Saturday, February 7, 2009

Disney's Solace


My mother is old and very ill in Brazil. When we manage to talk on the phone, all she wants to talk to me about is Walt Disney. When I was there and took her to a doctor, she wanted to see pictures I have of Walt, while in the waiting room. She has now been drifting in and out of consciousness, but at moments, she comes out with insights of an otherworldly wisdom. Last time we talked, I tried to find some remarkable episode of Walt’s life to tell her. Something short, that did not require a lot of description. I remembered the contract Disney signed with Powers, so he could get Cinephone in California. Then I related to her, as told by Neal Gabler in his biography of Walt, Roy’s indignation when he read the onerous contract, and the following dialogue between the two brothers:“Did you read this?” He (Roy) shouted when Walt returned to California later that month. “Of course I didn’t,” Walt responded. “What the hell, I wanted the equipment!”

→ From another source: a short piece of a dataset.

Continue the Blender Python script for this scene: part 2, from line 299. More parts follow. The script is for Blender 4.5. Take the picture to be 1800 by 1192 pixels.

At hearing this, my mother said: “Oh, how beautiful! It takes immense purity to act like that!” I thought she was right, but because I love hearing her, I pressed further: “Why do you think so?” and she answered: “ Because he had so much faith that he couldn’t think of anything other than what his heart was focused on. He was single-minded. It is courage and purity in one”.
Perhaps, that is what faith is, after all, courage and purity in one. It made me think, again, of Kierkegaard’s assertion: “Purity of heart is to will one thing”.
And I remembered all the times Mom asserted, as if she’d known Walt personally, that he had no contradictions, that he didn’t hesitate. Only integrity can account for the synchrony he had with life. Only integrity can give one the certainty that the soul does exist.